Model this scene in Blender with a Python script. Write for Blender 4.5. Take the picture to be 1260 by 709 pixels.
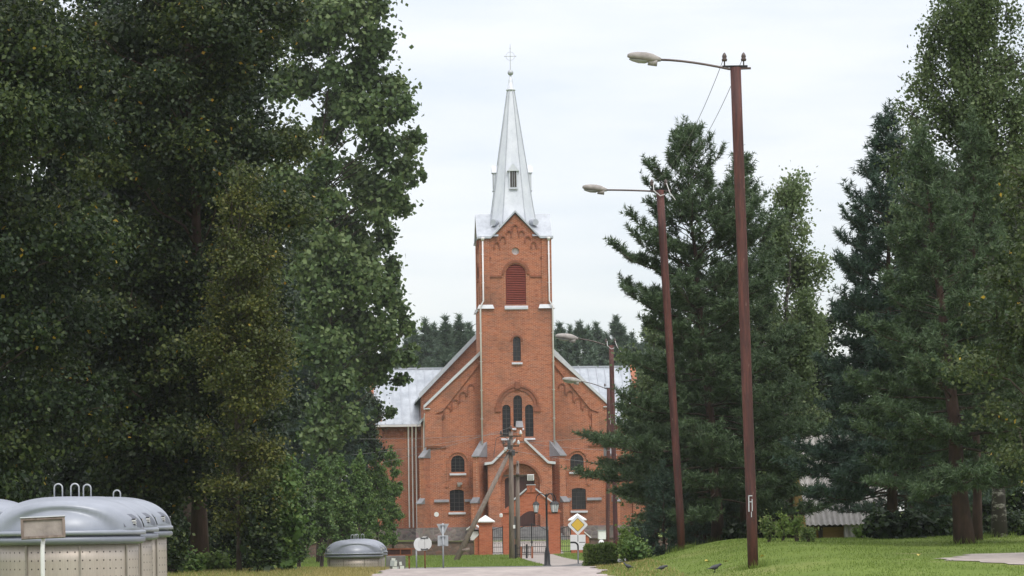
import bpy, bmesh, math, random
import numpy as np
from mathutils import Vector, Matrix
for o in list(bpy.data.objects): bpy.data.objects.remove(o)
C = bpy.context.scene.collection
SC = bpy.context.scene
PI = math.pi
R = math.radians
# ------------------------------------------------------------ camera, sky, sun, exposure
F = 3500.0; ROLL = R(0.8); EYE = 1.6
cam_d = bpy.data.cameras.new('camera'); cam = bpy.data.objects.new('camera', cam_d); C.objects.link(cam)
cam_d.sensor_width = 36; cam_d.lens = F/1260*36
cam_d.shift_y = 295.5/1260
cam_d.clip_start = 0.5; cam_d.clip_end = 6000
cam.matrix_world = Matrix.Translation((0,0,EYE)) @ Matrix.Rotation(R(90),4,'X') @ Matrix.Rotation(-ROLL,4,'Z')
cam_d.shift_x = 0.0
SC.camera = cam
SUN_EL, SUN_AZ = R(54), R(158)      # azimuth measured clockwise from +Y
w = bpy.data.worlds.new('World'); SC.world = w; w.use_nodes = True
nt = w.node_tree; nt.nodes.clear()
def N(t, ty, **kw):
    n = t.nodes.new(ty)
    for k, v in kw.items(): setattr(n, k, v)
    return n
out = N(nt,'ShaderNodeOutputWorld'); add = N(nt,'ShaderNodeAddShader')
sky = N(nt,'ShaderNodeTexSky', sky_type='NISHITA', sun_disc=False, sun_elevation=SUN_EL, sun_rotation=SUN_AZ)
b1 = N(nt,'ShaderNodeBackground'); b1.inputs['Strength'].default_value = 0.05
nt.links.new(sky.outputs[0], b1.inputs[0])
tc = N(nt,'ShaderNodeTexCoord'); sx = N(nt,'ShaderNodeSeparateXYZ'); nt.links.new(tc.outputs['Generated'], sx.inputs[0])
mr = N(nt,'ShaderNodeMapRange'); mr.inputs[1].default_value = 0.0; mr.inputs[2].default_value = 1.0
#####
## WHAT TO PRODUCE
Reproduce the listing word for word and omit its pictures.

## EXPECTED ANSWER
Model this scene in Blender with a Python script. Write for Blender 4.5. Take the picture to be 1260 by 709 pixels.
import bpy, bmesh, math, random
import numpy as np
from mathutils import Vector, Matrix
for o in list(bpy.data.objects): bpy.data.objects.remove(o)
C = bpy.context.scene.collection
SC = bpy.context.scene
PI = math.pi
R = math.radians
# ------------------------------------------------------------ camera, sky, sun, exposure
F = 3500.0; ROLL = R(0.8); EYE = 1.6
cam_d = bpy.data.cameras.new('camera'); cam = bpy.data.objects.new('camera', cam_d); C.objects.link(cam)
cam_d.sensor_width = 36; cam_d.lens = F/1260*36
cam_d.shift_y = 295.5/1260
cam_d.clip_start = 0.5; cam_d.clip_end = 6000
cam.matrix_world = Matrix.Translation((0,0,EYE)) @ Matrix.Rotation(R(90),4,'X') @ Matrix.Rotation(-ROLL,4,'Z')
cam_d.shift_x = 0.0
SC.camera = cam
SUN_EL, SUN_AZ = R(54), R(158)      # azimuth measured clockwise from +Y
w = bpy.data.worlds.new('World'); SC.world = w; w.use_nodes = True
nt = w.node_tree; nt.nodes.clear()
def N(t, ty, **kw):
    n = t.nodes.new(ty)
    for k, v in kw.items(): setattr(n, k, v)
    return n
out = N(nt,'ShaderNodeOutputWorld'); add = N(nt,'ShaderNodeAddShader')
sky = N(nt,'ShaderNodeTexSky', sky_type='NISHITA', sun_disc=False, sun_elevation=SUN_EL, sun_rotation=SUN_AZ)
b1 = N(nt,'ShaderNodeBackground'); b1.inputs['Strength'].default_value = 0.05
nt.links.new(sky.outputs[0], b1.inputs[0])
tc = N(nt,'ShaderNodeTexCoord'); sx = N(nt,'ShaderNodeSeparateXYZ'); nt.links.new(tc.outputs['Generated'], sx.inputs[0])
mr = N(nt,'ShaderNodeMapRange'); mr.inputs[1].default_value = 0.0; mr.inputs[2].default_value = 1.0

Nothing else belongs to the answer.